The porch lamps in Holt Street, Taren Point, in the heart of Sharks territory, have been burning through the night this week in readiness for Sunday's grand final against the Melbourne Storm.
It may have been coach Jack Gibson's joke, that waiting for Cronulla to win the premiership was like leaving the porch lamp on for missing Prime Minister Harold Holt, but it's the Shire tribe who have picked it up and run with it like a front-row forward.

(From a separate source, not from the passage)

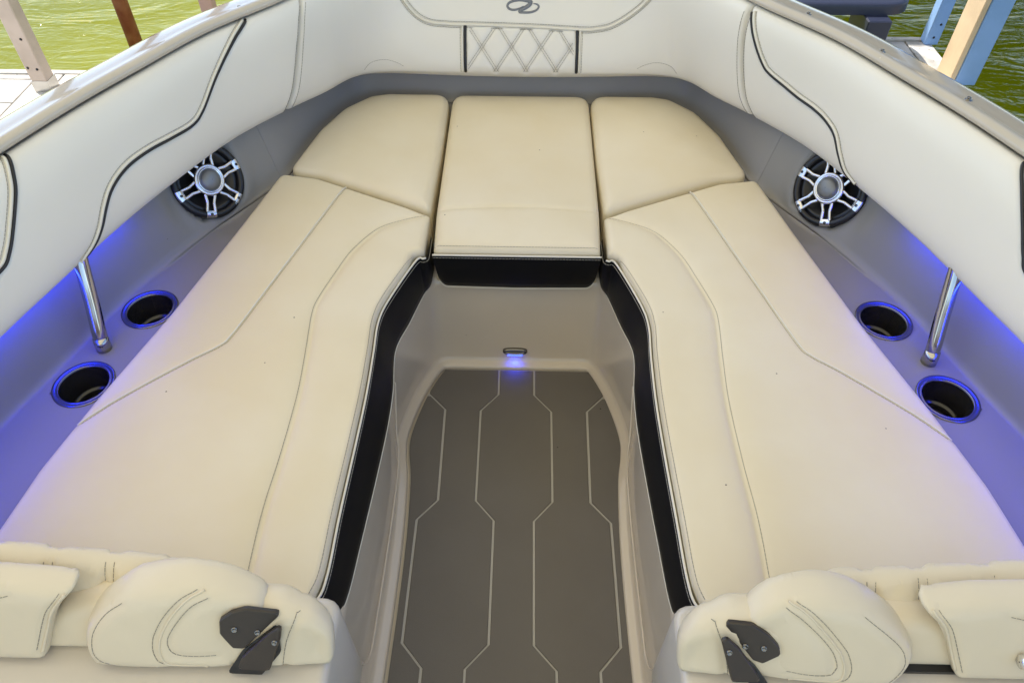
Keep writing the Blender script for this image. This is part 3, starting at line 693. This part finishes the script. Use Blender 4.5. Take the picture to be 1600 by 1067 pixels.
# ------------------------------------------------------------------ cup holders
GC = 'cup holders in the side decks'
for sg, side in ((-1, 'left'), (1, 'right')):
    for (x, y), wh in zip(CUPS, ('forward of the pole', 'aft of the pole')):
        t_ = thing('cup_holder', 'black cup holder with steel rim in the %s side deck, %s' % (side, wh), 'cup holder', (sg*x, y, .31), GC)
        c = (sg*x, y, .384)
        lathe('rim', [(.0615, -.001), (.0612, .0022), (.0590, .0030), (.0560, .0022), (.0535, .0008), (.0520, .0010), (.0505, .0020), (.0488, .0010), (.0478, -.004)], M['darksteel'], t_, k=72, c=c)
        lathe('well', [(.0480, -.003), (.0470, -.040), (.0462, -.058)], M['cup'], t_, k=60, c=c)
        lathe('step_ring', [(.0462, -.058), (.0455, -.0615), (.040, -.0625), (.0385, -.0645), (.0385, -.076)], M['cup'], t_, k=60, c=c)
        lathe('bottom', [(.0385, -.076), (.0365, -.080), (.0005, -.082)], M['blk'], t_, k=48, c=c)
# ------------------------------------------------------------------ support poles
for sg, side in ((-1, 'left'), (1, 'right')):
    t_ = thing('support_pole', 'polished steel pole from the %s side deck up to the coaming pad' % side, 'pole', (sg*.877, 1.063, .385), 'steel poles under the coaming pads')
    P = catmull([(sg*.877, 1.050, .398), (sg*.878, 1.060, .425), (sg*.881, 1.088, .48), (sg*.8855, 1.125, .56), (sg*.892, 1.165, .64)], 30)
    tube('tube', P, .0145, M['pole'], t_, k=24)
    tube('foot', np.array([(sg*.877, 1.047, .383), (sg*.877, 1.049, .400), (sg*.8775, 1.053, .412)]), [.0160, .0158, .0150], M['pole'], t_, k=24)
# ------------------------------------------------------------------ blue courtesy lights
for sg, side in ((-1, 'left'), (1, 'right')):
    t_ = thing('light_strip', 'blue courtesy light strip glowing under the %s coaming pad' % side, 'light', (sg*.95, .9, .57), 'blue light strips')
    sv = np.array([(sg*q, .0) for q in np.linspace(7.5, 12.8, 60)])
    P = bol(sv[:, 0], sv[:, 1], .03, -.034)+np.array([0, 0, -.010])
    tube('housing', P+np.array([0, 0, .006]), .006, M['blk'], t_, k=10)
    tube('lens', P, .0045, M['blue'], t_, k=8)
t_ = thing('step_light', 'small oval chrome step light glowing blue low on the front wall of the walkway', 'light', (.0, 1.366, .046))
c = Vector((-.0005, 1.3595, .052)); R = frame((0, -1, .18))
def oval(a, b_, z, n=40): return [c+R @ Vector(((a*math.copysign(abs(math.cos(q))**.75, math.cos(q))), b_*math.copysign(abs(math.sin(q))**.8, math.sin(q)), z)) for q in np.linspace(0, 2*math.pi, n, endpoint=False)]
rg = [oval(.034, .0105, -.006), oval(.034, .0105, .001), oval(.032, .009, .0045), oval(.027, .006, .0050), oval(.025, .0048, .003)]
obj('housing', grid_mesh('housing', np.array([[tuple(p) for p in r] for r in rg]), closed_v=True), M['darksteel'], t_)
ln = oval(.0255, .005, .0032); obj('lens', mesh('lens', ln, [tuple(range(len(ln)))]), M['lens'], t_, smooth=False)
em = [c+R @ Vector(p) for p in ((-.02, -.0108, .006), (.02, -.0108, .006), (.02, -.0108, .001), (-.02, -.0108, .001))]
obj('lamp', mesh('lamp', em, [(0, 1, 2, 3)]), M['blue2'], t_, smooth=False)
sd = bpy.data.lights.new('step_light_glow', 'SPOT'); sd.energy = .10; sd.color = (.015, .04, 1.0); sd.spot_size = math.radians(125); sd.spot_blend = .9; sd.shadow_soft_size = .012
sp = bpy.data.objects.new('step_light_glow', sd); COL.objects.link(sp); sp.location = c+R @ Vector((0, -.016, .006)); sp.rotation_euler = Vector((0, -.35, -1)).to_track_quat('-Z', 'Y').to_euler()

# ------------------------------------------------------------------ backrests at the aft end of the bow seats
def xz(V, sg=1, y0=.355, lean=.20):      # cushion-local (x, up, out) -> place; out points aft
    x, u, o = V[:, 0], V[:, 1], V[:, 2]
    return np.column_stack([x*sg, y0+lean*(u-.5)-o, u])
def pillow(name, O, y0, thick, sg, m, parent, r=.03, rb=.03, crown=.012, seams=(), lean=.2, lat=None, **kw):
    V, F, top = cushion_vf(O, 0, thick, r=r, rb=rb, crown=crown, seams=seams, **kw)
    V2 = xz(V, sg, y0+thick, lean)
    if sg > 0: F = [f[::-1] for f in F]
    F = [f[::-1] for f in F]
    o = obj(name, mesh(name, V2, F), m, parent)
    f = lambda P, e=.0003: xz(top(np.asarray(P, float))+np.array([0, 0, e]), sg, y0+thick, lean)
    return o, f
LEAN = .5
def falls(x0, k, w_=.02):                 # face falling away inboard of x0
    return lambda Q: -k*(np.sqrt(np.clip(x0-np.abs(Q[:, 0]), -9, 9)**2+w_**2)+x0-np.abs(Q[:, 0]))/2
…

Holt Street resident and Sharks supporter Malcolm Greer's hope for a premiership has been burning for almost 50 years. He was at the Shark's first game at Sutherland Oval on an overcast Saturday in 1967, along with his mate, ex-club president Mike Lion, who played lock forward for third-grade that day, when the team colours were "ugly chocolate brown with a bee stripe".
The pair are part of a group of diehard Sharks supporters who meet at Cronulla Beach daily, and are members of a Facebook group called "Cronulla Sharks to win a premiership before I die". They often reminisce about that first home game when 6000 fans showed up and the first-grade team beat Parramatta.
"The oval was as hard as asphalt," Lion recalls. "I had to smear myself with vaseline to avoid injury." Lion named his son Steven, after legendary Sharks player Steve "Sludge" Rogers, and has two daughters who were Sharks cheerleaders.
They remember the taste of victory – watching hooker John "Bomber" Hynes score a winning try and lighting his signature cigar at half-time. Each day as they walk up the beach made famous in the film Puberty Blues – and infamous thanks to the 2005 riots ("we're trying to forget that") – they dissect the many near misses Cronulla-Sutherland have had in their half-century of rugby league.
"There haven't been a lot of victories – there have been a few 'shouldas' over the years," Lion said, echoing a sentiment out in force all over the Shire on Friday, but especially around Cronulla Mall where shops were decked in blue, black and white.
The Sharks' No.1 ticket holder and local member Scott Morrison, along with the football club and local council, sponsored a competition with tickets to Sunday's match as the prize. Quicksilver Surf shop owner Jacob Hilton-Clarke styled a blue cardboard shark fin for his grey great dane Daphne. Ham cafe's Kitty Kapoulos had her fingernails painted in Cronulla colours at Fingertipz, where the manicurists did a swift talon trade in "shark shellac".
At the Cronulla Pie shop the blue, white and black cupcakes and neenish tarts were sold out by 9.30am. But another batch were baked in time for the arrival of Sharks legends Tommy Bishop – captain and coach of the losing 1973 Cronulla grand final team – and Matt Rogers, who played but lost in the 1997 grand final (as did his father Steve in 1978).
Bishop and Rogers both live on the Gold Coast but flew down for Sunday's game.
"Every morning I wake up thinking about that 1973 loss. I was just happy to get off the field that day," Bishop said.
Bishop said that for Sharks supporters, it's the words of another prime minister – not Harold Holt - that keep their hopes alight for a victory on Sunday.
"It's like Gough Whitlam said – it's time."